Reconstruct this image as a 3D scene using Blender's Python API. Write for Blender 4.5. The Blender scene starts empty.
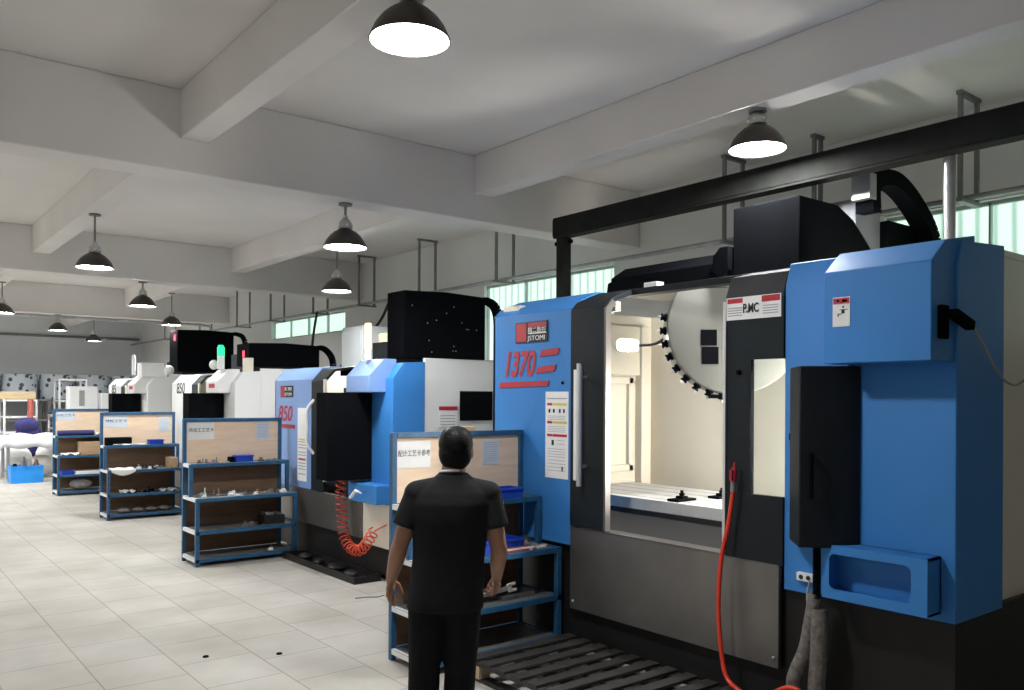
import bpy, bmesh, math, random
from mathutils import Vector, Matrix, Euler
random.seed(7)
PI = math.pi
SC = bpy.context.scene
COL = SC.collection

# ------------------------------------------------------------------ camera
FPX, HORIZON, EYE = 840.0, 398.0, 1.85
YAW = math.atan2(664, 840)
cam_d = bpy.data.cameras.new('camera')
cam = bpy.data.objects.new('camera', cam_d)
COL.objects.link(cam)
cam_d.sensor_width = 36.0
cam_d.lens = 36.0 * FPX / 1024.0
cam_d.shift_y = (HORIZON - 345.0) / 1024.0
cam_d.clip_start = 0.05
cam.location = (0, 0, EYE)
cam.rotation_euler = Euler((PI / 2, 0, -YAW), 'XYZ')
cam.rotation_euler = (Matrix.Rotation(-YAW, 4, 'Z') @ Matrix.Rotation(PI / 2, 4, 'X') @ Matrix.Rotation(math.radians(0.3), 4, 'Z')).to_euler()
SC.camera = cam

# ------------------------------------------------------------------ world and exposure
world = bpy.data.worlds.new('hall_air')
SC.world = world
world.use_nodes = True
bg = world.node_tree.nodes['Background']
bg.inputs[0].default_value = (1.0, 0.98, 0.97, 1)
bg.inputs[1].default_value = 0.38
SC.view_settings.view_transform = 'Standard'
SC.view_settings.look = 'None'
SC.view_settings.gamma = 1.0
SC.view_settings.use_curve_mapping = False
SC.view_settings.exposure = 0.16
LAMP_POWER = 200.0
SC.cycles.use_denoising = True
SC.cycles.max_bounces = 8
SC.cycles.caustics_reflective = False
SC.cycles.sample_clamp_indirect = 6.0


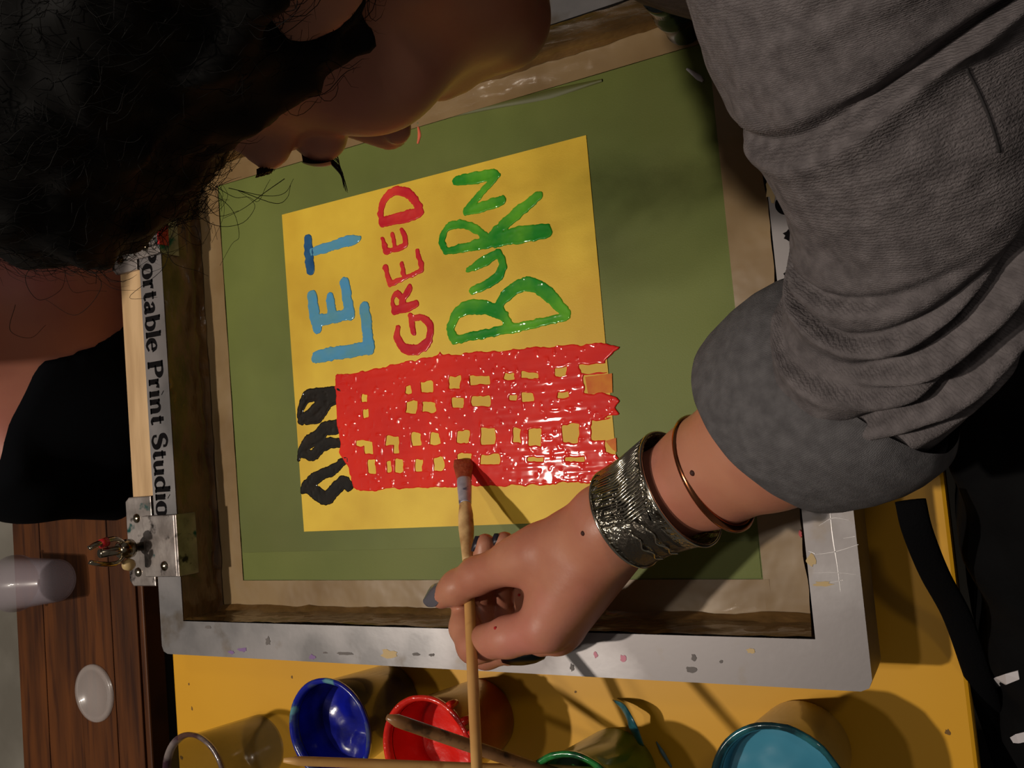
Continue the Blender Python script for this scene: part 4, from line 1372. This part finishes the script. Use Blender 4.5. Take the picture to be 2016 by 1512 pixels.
# ---- sweater sleeve
def sleeve():
    ctrl = np.array([list(P(1690, -330, .318)) + [.066], list(P(1700, -160, .306)) + [.066], list(P(1722, 0, .292)) + [.062], list(P(1748, 110, .282)) + [.058], list(P(1790, 260, .268)) + [.054],
                     list(P(1815, 430, .245)) + [.0515], list(P(1785, 590, .224)) + [.049], list(P(1712, 712, .206)) + [.0455], list(P(1640, 778, .192)) + [.0415]])
    n, mth = 230, 150
    C = spline(ctrl, n)
    c, rad = C[:, :3], C[:, 3]
    t, N, Bv = frames(c)
    u = np.linspace(0, 1, n)[:, None]
    th = np.arange(mth)[None, :] * 2 * math.pi / mth
    pos = c[:, None, :] + rad[:, None, None] * (np.cos(th)[..., None] * N[:, None, :] + np.sin(th)[..., None] * Bv[:, None, :])
    nrmv = np.cos(th)[..., None] * N[:, None, :] + np.sin(th)[..., None] * Bv[:, None, :]
    # angle facing the camera
    tocam = CAMP - c
    cu = np.arctan2((tocam * Bv).sum(1), (tocam * N).sum(1))[:, None]
    a = th - cu
    # side in photo: positive a -> one edge
    d = np.zeros((n, mth))
    rv = RB @ np.array([1.0, 0, 0])
    xr = np.cos(th) * (N @ rv)[:, None] + np.sin(th) * (Bv @ rv)[:, None]
    aa = (a + math.pi) % (2 * math.pi) - math.pi
    folds = [(.335, .10, .020, .018, .0085, .0, 1.7), (.595, .10, .05, .012, .0050, -.8, .9), (.63, .12, .06, .013, .0070, -.5, 1.1), (.668, .17, .04, .021, .0105, .5, 1.3), (.735, .13, .07, .015, .0090, -.3, 1.3),
             (.79, .20, .05, .023, .0130, .7, 1.2), (.855, .14, .06, .017, .0075, -.3, 1.1), (.875, .21, .03, .022, .0070, .7, 1.0), (.16, .05, .02, .018, .003, .8, 1.0)]
    sgx = 1.0 if float((np.sin(aa) * xr).mean()) > 0 else -1.0
    for u0, kx, bow, wd, amp, a0, aw in folds:
        uc = u0 + bow * (np.cos(aa) - .6) - kx * xr + .010 * np.sin(2.3 * aa + 40 * u0)
        win = np.exp(-np.abs((aa - sgx * a0) / aw) ** 2.4)
        x = (u - uc) / wd
        d -= amp * win * np.exp(-x * x)
        d += amp * .5 * win * np.exp(-((x - 1.8) / 1.2) ** 2)
    fd = np.clip((.955 - u) / .17, 0, 1)
    d *= fd * fd * (3 - 2 * fd)
    q = pos.reshape(-1, 3)
    d += (.0030 * vnoise(q, 22, 51) + .0018 * vnoise(q, 50, 52) + .0007 * vnoise(q, 120, 53)).reshape(n, mth)
    V = (pos + nrmv * d[..., None]).reshape(-1, 3)
    Fs = []
    for i in range(n - 1):
        for j in range(mth):
            k = (j + 1) % mth
            Fs.append((i * mth + j, i * mth + k, (i + 1) * mth + k, (i + 1) * mth + j))
    Fs.append(tuple(range(mth))[::-1])
    o = mesh_obj('sweater_sleeve', V, Fs, M['knit'], person)
    uvl = o.data.uv_layers.new(name='UVMap')
    li = np.zeros(len(o.data.loops), np.int32)
    o.data.loops.foreach_get('vertex_index', li)
    uvc = np.c_[(li % mth) / mth, (li // mth) / n]
    uvl.data.foreach_set('uv', uvc.ravel().astype(np.float32))
    return o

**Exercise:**
Your job is to transcribe the entries above exactly; skip the pictures.

**Final result:**
Reconstruct this image as a 3D scene using Blender's Python API. Write for Blender 4.5. The Blender scene starts empty.
import bpy, bmesh, math, random
from mathutils import Vector, Matrix, Euler
random.seed(7)
PI = math.pi
SC = bpy.context.scene
COL = SC.collection

# ------------------------------------------------------------------ camera
FPX, HORIZON, EYE = 840.0, 398.0, 1.85
YAW = math.atan2(664, 840)
cam_d = bpy.data.cameras.new('camera')
cam = bpy.data.objects.new('camera', cam_d)
COL.objects.link(cam)
cam_d.sensor_width = 36.0
cam_d.lens = 36.0 * FPX / 1024.0
cam_d.shift_y = (HORIZON - 345.0) / 1024.0
cam_d.clip_start = 0.05
cam.location = (0, 0, EYE)
cam.rotation_euler = Euler((PI / 2, 0, -YAW), 'XYZ')
cam.rotation_euler = (Matrix.Rotation(-YAW, 4, 'Z') @ Matrix.Rotation(PI / 2, 4, 'X') @ Matrix.Rotation(math.radians(0.3), 4, 'Z')).to_euler()
SC.camera = cam

# ------------------------------------------------------------------ world and exposure
world = bpy.data.worlds.new('hall_air')
SC.world = world
world.use_nodes = True
bg = world.node_tree.nodes['Background']
bg.inputs[0].default_value = (1.0, 0.98, 0.97, 1)
bg.inputs[1].default_value = 0.38
SC.view_settings.view_transform = 'Standard'
SC.view_settings.look = 'None'
SC.view_settings.gamma = 1.0
SC.view_settings.use_curve_mapping = False
SC.view_settings.exposure = 0.16
LAMP_POWER = 200.0
SC.cycles.use_denoising = True
SC.cycles.max_bounces = 8
SC.cycles.caustics_reflective = False
SC.cycles.sample_clamp_indirect = 6.0


Continue the Blender Python script for this scene: part 4, from line 1372. This part finishes the script. Use Blender 4.5. Take the picture to be 2016 by 1512 pixels.
# ---- sweater sleeve
def sleeve():
    ctrl = np.array([list(P(1690, -330, .318)) + [.066], list(P(1700, -160, .306)) + [.066], list(P(1722, 0, .292)) + [.062], list(P(1748, 110, .282)) + [.058], list(P(1790, 260, .268)) + [.054],
                     list(P(1815, 430, .245)) + [.0515], list(P(1785, 590, .224)) + [.049], list(P(1712, 712, .206)) + [.0455], list(P(1640, 778, .192)) + [.0415]])
    n, mth = 230, 150
    C = spline(ctrl, n)
    c, rad = C[:, :3], C[:, 3]
    t, N, Bv = frames(c)
    u = np.linspace(0, 1, n)[:, None]
    th = np.arange(mth)[None, :] * 2 * math.pi / mth
    pos = c[:, None, :] + rad[:, None, None] * (np.cos(th)[..., None] * N[:, None, :] + np.sin(th)[..., None] * Bv[:, None, :])
    nrmv = np.cos(th)[..., None] * N[:, None, :] + np.sin(th)[..., None] * Bv[:, None, :]
    # angle facing the camera
    tocam = CAMP - c
    cu = np.arctan2((tocam * Bv).sum(1), (tocam * N).sum(1))[:, None]
    a = th - cu
    # side in photo: positive a -> one edge
    d = np.zeros((n, mth))
    rv = RB @ np.array([1.0, 0, 0])
    xr = np.cos(th) * (N @ rv)[:, None] + np.sin(th) * (Bv @ rv)[:, None]
    aa = (a + math.pi) % (2 * math.pi) - math.pi
    folds = [(.335, .10, .020, .018, .0085, .0, 1.7), (.595, .10, .05, .012, .0050, -.8, .9), (.63, .12, .06, .013, .0070, -.5, 1.1), (.668, .17, .04, .021, .0105, .5, 1.3), (.735, .13, .07, .015, .0090, -.3, 1.3),
             (.79, .20, .05, .023, .0130, .7, 1.2), (.855, .14, .06, .017, .0075, -.3, 1.1), (.875, .21, .03, .022, .0070, .7, 1.0), (.16, .05, .02, .018, .003, .8, 1.0)]
    sgx = 1.0 if float((np.sin(aa) * xr).mean()) > 0 else -1.0
    for u0, kx, bow, wd, amp, a0, aw in folds:
        uc = u0 + bow * (np.cos(aa) - .6) - kx * xr + .010 * np.sin(2.3 * aa + 40 * u0)
        win = np.exp(-np.abs((aa - sgx * a0) / aw) ** 2.4)
        x = (u - uc) / wd
        d -= amp * win * np.exp(-x * x)
        d += amp * .5 * win * np.exp(-((x - 1.8) / 1.2) ** 2)
    fd = np.clip((.955 - u) / .17, 0, 1)
    d *= fd * fd * (3 - 2 * fd)
    q = pos.reshape(-1, 3)
    d += (.0030 * vnoise(q, 22, 51) + .0018 * vnoise(q, 50, 52) + .0007 * vnoise(q, 120, 53)).reshape(n, mth)
    V = (pos + nrmv * d[..., None]).reshape(-1, 3)
    Fs = []
    for i in range(n - 1):
        for j in range(mth):
            k = (j + 1) % mth
            Fs.append((i * mth + j, i * mth + k, (i + 1) * mth + k, (i + 1) * mth + j))
    Fs.append(tuple(range(mth))[::-1])
    o = mesh_obj('sweater_sleeve', V, Fs, M['knit'], person)
    uvl = o.data.uv_layers.new(name='UVMap')
    li = np.zeros(len(o.data.loops), np.int32)
    o.data.loops.foreach_get('vertex_index', li)
    uvc = np.c_[(li % mth) / mth, (li // mth) / n]
    uvl.data.foreach_set('uv', uvc.ravel().astype(np.float32))
    return o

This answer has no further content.